Das Bindeprinzip entspricht den irischen Shrimps, und statt der JC-Feder, die man da erwarten darf, wurde hier eben Haar eingebunden. Das jedoch ein Problem ist. Der Name kommt ja nicht von ungefähr, und so darf man vermuten, dass die Fliege außerhalb der Werbepublicity wirklich mit ‚Ulven‘ gebunden wurde! In Skandinavien und auch bei uns ist die Wolfsjagd ein schwer umstrittenes Thema. Wölfe sind ja enorm sympathische Tiere, außer man lebt mit Kindern und Nutztieren mitten unter ihnen. In jedem Fall ist ihr Fell im Bindehandel nicht üblich, und das kann auch gern so bleiben. Da dem so ist, haben Fliegenbinder bei der „Ulven“ zu dem oder jenem ähnlichen Fell gegriffen, und so kamen die Variationen in Gang. Will man nahe am Original binden, sollten die Flügel graubraun sein. Aber man sieht auch braune, rote, weiße, orange, gelbe und grüne „Ulven“, und mit einem Doppelnamen könnte man da Klarheit schaffen. Aber wer bin ich das zu fordern, wo ich die Fliege doch gerade erst eingedost habe. Erfunden hat das Muster der dänische Fliegenbinder Martin Votborg. Und das auch schon vor zwanzig Jahren. Man erkennt Anteile der Schwesterfliegen „Purpil Peril“, „Shrimp“, „Brenda“ und der eher unbekannten „Columbus Punkflue“. Im Grundsatz liegt man als Binder wohl richtig, wenn man das hintere Dubbing aus einem UV Purple irgendeiner Firma bindet, das vordere Dubbing aus einem Rainbow Dubbing gemischt mit etwas grauem Dubbing. Wenn man sich da auf eine bestimmte Marke kapriziert, ist es aber auch okay. Man kann ja dubbingabhängig werden, auf Englisch ‚dubb addict‘, und benötigt dann ‚rehab‘. Da aber für Jahrzehnte keiner das echte Tups-Dubbing kannte und alle mit irgendwelchen Varianten auch fröhlich fingen, glaube ich an eine gewisse Bandbreite. Ich habe das Muster in Größe 8 einsortiert und bin sicher diesen Sommer damit zu fangen.

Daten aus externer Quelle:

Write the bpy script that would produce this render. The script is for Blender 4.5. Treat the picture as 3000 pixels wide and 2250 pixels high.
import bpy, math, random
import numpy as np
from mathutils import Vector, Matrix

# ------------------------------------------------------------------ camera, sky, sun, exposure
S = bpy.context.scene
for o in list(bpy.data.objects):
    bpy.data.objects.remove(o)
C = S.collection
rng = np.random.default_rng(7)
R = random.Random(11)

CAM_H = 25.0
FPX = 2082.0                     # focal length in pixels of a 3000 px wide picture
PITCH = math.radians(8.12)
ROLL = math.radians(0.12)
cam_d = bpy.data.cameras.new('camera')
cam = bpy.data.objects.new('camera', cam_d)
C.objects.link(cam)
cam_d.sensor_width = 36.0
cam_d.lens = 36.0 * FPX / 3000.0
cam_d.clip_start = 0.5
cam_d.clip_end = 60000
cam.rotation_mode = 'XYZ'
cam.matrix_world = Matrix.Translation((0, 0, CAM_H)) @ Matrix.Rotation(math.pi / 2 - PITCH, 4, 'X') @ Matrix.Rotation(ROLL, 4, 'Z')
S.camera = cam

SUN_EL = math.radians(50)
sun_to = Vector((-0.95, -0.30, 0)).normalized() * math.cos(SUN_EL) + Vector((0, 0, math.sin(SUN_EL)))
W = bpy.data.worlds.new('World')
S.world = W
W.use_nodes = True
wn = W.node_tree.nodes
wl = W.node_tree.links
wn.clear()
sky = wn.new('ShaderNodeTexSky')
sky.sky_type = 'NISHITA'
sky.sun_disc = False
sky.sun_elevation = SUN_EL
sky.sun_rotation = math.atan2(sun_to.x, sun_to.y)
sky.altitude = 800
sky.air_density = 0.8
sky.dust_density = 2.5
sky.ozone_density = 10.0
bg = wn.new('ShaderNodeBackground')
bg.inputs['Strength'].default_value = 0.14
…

Jetzt kann man entweder Fuchshaar als Flügel einbinden und dann eine Hechel, oder erst eine Hechel und dann das Fuchshaar. Lässt sich später kaum unterscheiden.

Den Vorderkörper aus dem gemischten Dubbing nicht zu weit nach vorn bringen, sonst bleibt nicht genug Platz für die Hechel.

Das Fuchshaar als Flügel einbinden und die Hechel danach, das ergibt ein kleineres Köpfchen als anders herum. Die Fliege mit Whip Finish und Lack beenden.